Collected material –
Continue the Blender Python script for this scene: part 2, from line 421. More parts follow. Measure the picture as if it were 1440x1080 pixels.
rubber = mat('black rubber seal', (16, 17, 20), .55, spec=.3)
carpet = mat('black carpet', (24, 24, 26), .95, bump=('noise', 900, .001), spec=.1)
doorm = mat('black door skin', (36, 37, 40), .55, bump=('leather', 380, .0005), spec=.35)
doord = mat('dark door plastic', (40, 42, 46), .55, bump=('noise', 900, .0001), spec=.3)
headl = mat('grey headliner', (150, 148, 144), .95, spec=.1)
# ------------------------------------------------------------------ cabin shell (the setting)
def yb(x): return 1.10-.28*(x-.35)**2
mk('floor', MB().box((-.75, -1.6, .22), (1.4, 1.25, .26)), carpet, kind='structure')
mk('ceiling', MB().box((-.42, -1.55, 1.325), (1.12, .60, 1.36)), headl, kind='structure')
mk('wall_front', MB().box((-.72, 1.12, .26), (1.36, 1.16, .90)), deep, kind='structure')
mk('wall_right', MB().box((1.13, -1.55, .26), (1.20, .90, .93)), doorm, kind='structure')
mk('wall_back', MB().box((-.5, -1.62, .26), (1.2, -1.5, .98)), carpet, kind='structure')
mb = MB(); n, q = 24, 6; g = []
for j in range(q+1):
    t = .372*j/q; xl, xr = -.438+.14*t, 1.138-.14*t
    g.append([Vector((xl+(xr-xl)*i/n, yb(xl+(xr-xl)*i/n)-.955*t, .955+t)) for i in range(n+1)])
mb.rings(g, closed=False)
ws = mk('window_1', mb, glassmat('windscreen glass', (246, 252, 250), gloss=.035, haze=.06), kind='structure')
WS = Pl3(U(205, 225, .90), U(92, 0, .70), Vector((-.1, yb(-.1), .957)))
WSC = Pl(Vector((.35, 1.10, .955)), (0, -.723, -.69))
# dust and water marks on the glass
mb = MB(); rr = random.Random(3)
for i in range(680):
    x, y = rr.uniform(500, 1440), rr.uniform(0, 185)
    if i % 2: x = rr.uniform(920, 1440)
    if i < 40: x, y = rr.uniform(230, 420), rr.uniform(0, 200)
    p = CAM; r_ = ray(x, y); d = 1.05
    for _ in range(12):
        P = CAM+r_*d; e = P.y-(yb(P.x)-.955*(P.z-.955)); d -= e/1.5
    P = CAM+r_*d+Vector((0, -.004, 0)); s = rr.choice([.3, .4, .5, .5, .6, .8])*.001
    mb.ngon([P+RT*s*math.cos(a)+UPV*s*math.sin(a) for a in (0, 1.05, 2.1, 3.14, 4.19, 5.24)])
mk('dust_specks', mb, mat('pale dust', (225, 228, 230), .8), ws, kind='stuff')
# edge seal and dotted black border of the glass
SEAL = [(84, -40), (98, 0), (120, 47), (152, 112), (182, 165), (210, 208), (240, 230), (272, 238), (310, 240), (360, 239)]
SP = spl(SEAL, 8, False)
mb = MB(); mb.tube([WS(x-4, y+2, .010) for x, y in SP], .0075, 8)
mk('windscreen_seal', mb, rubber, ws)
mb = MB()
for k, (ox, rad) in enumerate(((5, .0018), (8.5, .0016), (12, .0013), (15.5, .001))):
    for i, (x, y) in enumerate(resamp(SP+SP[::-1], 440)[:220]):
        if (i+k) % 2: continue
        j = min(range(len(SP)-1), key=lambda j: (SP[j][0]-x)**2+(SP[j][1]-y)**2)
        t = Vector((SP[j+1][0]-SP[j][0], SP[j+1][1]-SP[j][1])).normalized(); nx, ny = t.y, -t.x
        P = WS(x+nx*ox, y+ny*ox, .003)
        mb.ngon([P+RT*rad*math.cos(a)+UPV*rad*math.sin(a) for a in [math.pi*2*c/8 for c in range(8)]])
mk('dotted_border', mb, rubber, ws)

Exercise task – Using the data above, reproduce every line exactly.

Answer to the exercise –
Continue the Blender Python script for this scene: part 2, from line 421. More parts follow. Measure the picture as if it were 1440x1080 pixels.
rubber = mat('black rubber seal', (16, 17, 20), .55, spec=.3)
carpet = mat('black carpet', (24, 24, 26), .95, bump=('noise', 900, .001), spec=.1)
doorm = mat('black door skin', (36, 37, 40), .55, bump=('leather', 380, .0005), spec=.35)
doord = mat('dark door plastic', (40, 42, 46), .55, bump=('noise', 900, .0001), spec=.3)
headl = mat('grey headliner', (150, 148, 144), .95, spec=.1)
# ------------------------------------------------------------------ cabin shell (the setting)
def yb(x): return 1.10-.28*(x-.35)**2
mk('floor', MB().box((-.75, -1.6, .22), (1.4, 1.25, .26)), carpet, kind='structure')
mk('ceiling', MB().box((-.42, -1.55, 1.325), (1.12, .60, 1.36)), headl, kind='structure')
mk('wall_front', MB().box((-.72, 1.12, .26), (1.36, 1.16, .90)), deep, kind='structure')
mk('wall_right', MB().box((1.13, -1.55, .26), (1.20, .90, .93)), doorm, kind='structure')
mk('wall_back', MB().box((-.5, -1.62, .26), (1.2, -1.5, .98)), carpet, kind='structure')
mb = MB(); n, q = 24, 6; g = []
for j in range(q+1):
    t = .372*j/q; xl, xr = -.438+.14*t, 1.138-.14*t
    g.append([Vector((xl+(xr-xl)*i/n, yb(xl+(xr-xl)*i/n)-.955*t, .955+t)) for i in range(n+1)])
mb.rings(g, closed=False)
ws = mk('window_1', mb, glassmat('windscreen glass', (246, 252, 250), gloss=.035, haze=.06), kind='structure')
WS = Pl3(U(205, 225, .90), U(92, 0, .70), Vector((-.1, yb(-.1), .957)))
WSC = Pl(Vector((.35, 1.10, .955)), (0, -.723, -.69))
# dust and water marks on the glass
mb = MB(); rr = random.Random(3)
for i in range(680):
    x, y = rr.uniform(500, 1440), rr.uniform(0, 185)
    if i % 2: x = rr.uniform(920, 1440)
    if i < 40: x, y = rr.uniform(230, 420), rr.uniform(0, 200)
    p = CAM; r_ = ray(x, y); d = 1.05
    for _ in range(12):
        P = CAM+r_*d; e = P.y-(yb(P.x)-.955*(P.z-.955)); d -= e/1.5
    P = CAM+r_*d+Vector((0, -.004, 0)); s = rr.choice([.3, .4, .5, .5, .6, .8])*.001
    mb.ngon([P+RT*s*math.cos(a)+UPV*s*math.sin(a) for a in (0, 1.05, 2.1, 3.14, 4.19, 5.24)])
mk('dust_specks', mb, mat('pale dust', (225, 228, 230), .8), ws, kind='stuff')
# edge seal and dotted black border of the glass
SEAL = [(84, -40), (98, 0), (120, 47), (152, 112), (182, 165), (210, 208), (240, 230), (272, 238), (310, 240), (360, 239)]
SP = spl(SEAL, 8, False)
mb = MB(); mb.tube([WS(x-4, y+2, .010) for x, y in SP], .0075, 8)
mk('windscreen_seal', mb, rubber, ws)
mb = MB()
for k, (ox, rad) in enumerate(((5, .0018), (8.5, .0016), (12, .0013), (15.5, .001))):
    for i, (x, y) in enumerate(resamp(SP+SP[::-1], 440)[:220]):
        if (i+k) % 2: continue
        j = min(range(len(SP)-1), key=lambda j: (SP[j][0]-x)**2+(SP[j][1]-y)**2)
        t = Vector((SP[j+1][0]-SP[j][0], SP[j+1][1]-SP[j][1])).normalized(); nx, ny = t.y, -t.x
        P = WS(x+nx*ox, y+ny*ox, .003)
        mb.ngon([P+RT*rad*math.cos(a)+UPV*rad*math.sin(a) for a in [math.pi*2*c/8 for c in range(8)]])
mk('dotted_border', mb, rubber, ws)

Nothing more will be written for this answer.